I read that later in life, Tezuka wanted to do something with a more adult theme than the work he was best known for. "More adult" in this case does not mean more emotionally or morally complex. It is simply outrageous, blissfully disdainful of credibility, and full of sex -- hetero-, homo-, and bestial. It is also over 500 pages long, but I suppose all those manga that come in installments are this long or longer. Still it is an intimidating tome.
Michio Yuki is a ten-year-old kidnap victim held prisoner in a cave on a Japanese island. He and his teenage captor make love that one night together. ("You're as pretty as a girl," the older boy keeps saying.) The next morning, everyone on the island is dead, due to the leak of a poison gas, the titular MW, stored there by Country X. (Now who could that be?) Yuki and his captor/boyfriend have escaped because of the altitude of their cave hideout. But tiny Yuki. it turns out, is short enough to inhale enough of the residual gas to lose any sense of morality.
Jump twenty or so years forward. Yuki is a strikingly handsome assistant bank manager by day and notoriously violent kidnapper on his off hours. His childhood captor, sorry I forget his original name and don't have the book in front of me, has become a Catholic priest named Father Garais. Yuki, knowing that what is said in the confessional cannot be repeated, confesses on a regular basis to Father Garais, They also have frequent sexual liaisons. Father Garais suffers spiritually but never turns down a roll in the hay with the still quite fetching Yuki.
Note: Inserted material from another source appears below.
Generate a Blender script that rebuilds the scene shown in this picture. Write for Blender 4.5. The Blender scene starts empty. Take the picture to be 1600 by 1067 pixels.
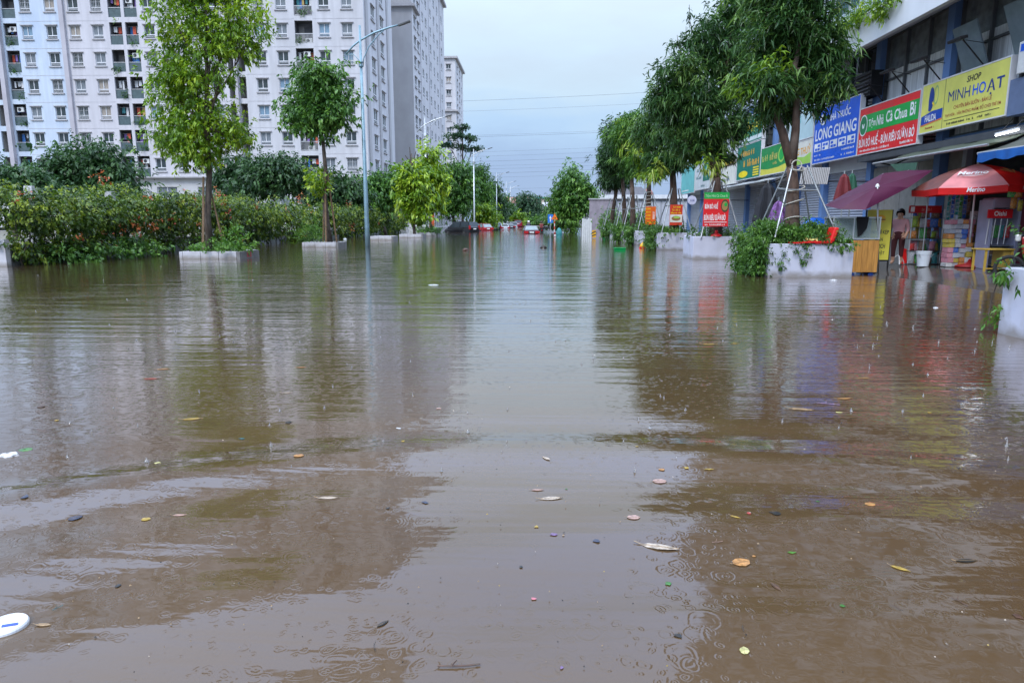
import bpy, math, random
import numpy as np
from mathutils import Vector, Matrix

# ------------------------------------------------------------------ camera
SC = bpy.context.scene
COL = SC.collection
H = 1.35
FPX = 1067.0
PITCH = math.atan((533.5 - 345.0) / FPX)
YAW = math.atan(35.0 * math.cos(PITCH) / FPX)
cam_data = bpy.data.cameras.new('camera')
cam_data.sensor_width = 36.0
cam_data.lens = FPX / 1600.0 * 36.0
cam_data.clip_end = 4000.0
cam_data.clip_start = 0.05
cam = bpy.data.objects.new('camera', cam_data)
cam.location = (0, 0, H)
cam.rotation_euler = (math.pi / 2 - PITCH, 0, YAW)
COL.objects.link(cam)
SC.camera = cam

# ------------------------------------------------------------------ sky and sun (overcast)
SUN_EL, SUN_AZ = math.radians(46), math.radians(204)   # azimuth clockwise from +Y (the street's far end)
world = bpy.data.worlds.new('World')
SC.world = world
world.use_nodes = True
wn, wl = world.node_tree.nodes, world.node_tree.links
wn.clear()
w_out = wn.new('ShaderNodeOutputWorld')
sky = wn.new('ShaderNodeTexSky')
sky.sky_type = 'NISHITA'
sky.sun_disc = False
sky.sun_elevation = SUN_EL
sky.sun_rotation = SUN_AZ
sky.air_density = 1.0
sky.dust_density = 2.0
bg_sky = wn.new('ShaderNodeBackground')
bg_sky.inputs['Strength'].default_value = 0.10
wl.new(sky.outputs[0], bg_sky.inputs['Color'])
tc = wn.new('ShaderNodeTexCoord')
sep = wn.new('ShaderNodeSeparateXYZ')
wl.new(tc.outputs['Generated'], sep.inputs[0])
# cloud deck: blue-grey low down, pale and bright higher up, with soft patches
mp = wn.new('ShaderNodeMapping')
mp.inputs['Scale'].default_value = (1.0, 1.0, 3.2)
wl.new(tc.outputs['Generated'], mp.inputs['Vector'])
nz = wn.new('ShaderNodeTexNoise')
nz.inputs['Scale'].default_value = 2.6
nz.inputs['Detail'].default_value = 5.0
nz.inputs['Roughness'].default_value = 0.55
wl.new(mp.outputs[0], nz.inputs['Vector'])
ma = wn.new('ShaderNodeMath'); ma.operation = 'MULTIPLY_ADD'
ma.inputs[1].default_value = 0.34
ma.inputs[2].default_value = -0.16
wl.new(nz.outputs['Fac'], ma.inputs[0])
ad = wn.new('ShaderNodeMath'); ad.operation = 'ADD'
wl.new(sep.outputs['Z'], ad.inputs[0]); wl.new(ma.outputs[0], ad.inputs[1])
cr = wn.new('ShaderNodeValToRGB')
els = cr.color_ramp.elements
els[0].position = 0.0; els[0].color = (0.262, 0.365, 0.575, 1)
els[1].position = 1.0; els[1].color = (0.58, 0.66, 0.78, 1)
for p, c in ((0.05, (0.275, 0.386, 0.59, 1)), (0.13, (0.365, 0.515, 0.71, 1)), (0.20, (0.45, 0.575, 0.69, 1)), (0.29, (0.42, 0.505, 0.60, 1)), (0.5, (0.43, 0.58, 0.90, 1))):
    e = els.new(p); e.color = c
wl.new(ad.outputs[0], cr.inputs[0])
mr = wn.new('ShaderNodeMapRange')
mr.inputs['From Min'].default_value = 0.12
mr.inputs['From Max'].default_value = 0.75
mr.inputs['To Min'].default_value = 1.0
mr.inputs['To Max'].default_value = 3.4
mr.interpolation_type = 'SMOOTHSTEP'
wl.new(sep.outputs['Z'], mr.inputs['Value'])
bg_cl = wn.new('ShaderNodeBackground')
wl.new(cr.outputs[0], bg_cl.inputs['Color'])
wl.new(mr.outputs[0], bg_cl.inputs['Strength'])
mixw = wn.new('ShaderNodeMixShader')
mixw.inputs[0].default_value = 0.9
wl.new(bg_sky.outputs[0], mixw.inputs[1]); wl.new(bg_cl.outputs[0], mixw.inputs[2])
wl.new(mixw.outputs[0], w_out.inputs['Surface'])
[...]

Yuki can also pose as a woman -- his family has a history of playing female roles in the Kabuki theater -- and seduces and murders his way to the top of the banking and political machine of modern Tokyo. His plan all along is to discover where the MW gas has been relocated and use it to destroy all life on earth. He is slowing dying from the low level MW contact he had years before, and wants to take the whole world with him. This kid wrote the book on nihilism.
MW is an entertaining farrago of sex and violence. Having it all in one, chunky volume made me feel like I was reading the worst, or maybe the best, Harold Robbins novel ever written.